外国人選手をほうふつとさせる雄大なローフィニッシュで、これでもかと強くコンタクトする。かと思えば、状況に応じて軽打に切り替える器用さも兼ね備える。12本塁打、41打点に加えて得点圏打率4割2分9厘はリーグトップ。好調な打線の真ん中に君臨する。先発涌井の試合は6試合中5試合で本塁打。クールな右腕も「今日も浅村選手がホームランを打ってくれたので、いい先制点になりました」と感謝した。

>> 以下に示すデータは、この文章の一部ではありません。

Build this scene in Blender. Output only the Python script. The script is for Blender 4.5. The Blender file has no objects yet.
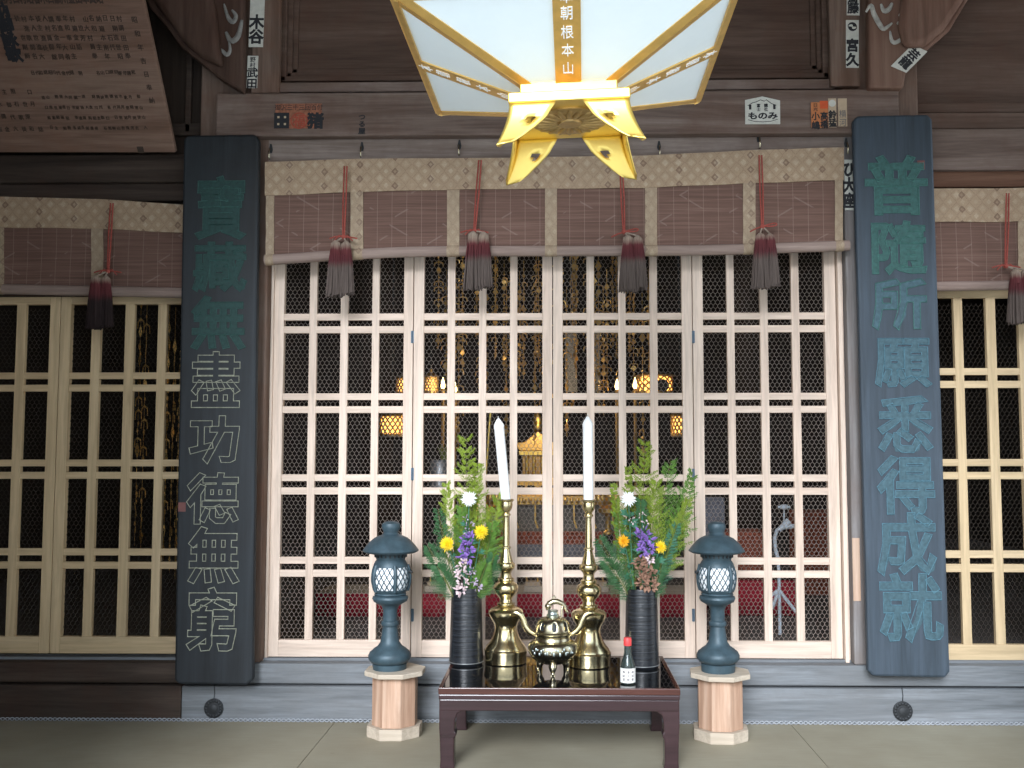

◆侍ジャパンの中軸 今年、予定通り東京五輪が行われていれば3番柳田、4番鈴木、5番浅村の並びは最有力候補だった。稲葉監督の戦力構想の根底には、昨秋に優勝したプレミア12のメンバーがある。鈴木は4番でMVPに輝く大車輪の働きを見せ、信頼感は絶大。浅村も5番で勝負強さを発揮した。プレミア12は不在だった柳田は、18年の日米野球では4番として機能したが、機動力もあり、3番は座りがいい。秋山のメジャー移籍で1番の候補には坂本が挙がる。1点勝負の国際大会で2番はつなぎ役を重視して菊池涼と考えればバランス的にも3番には左打者が欲しい。柳田が適任になる。稲葉ジャパンの常連ではないが岡本、村上も、逆転五輪代表入りから一気に中軸も目指せる成長速度。出塁率の高い近藤も選択肢に入りそうだ。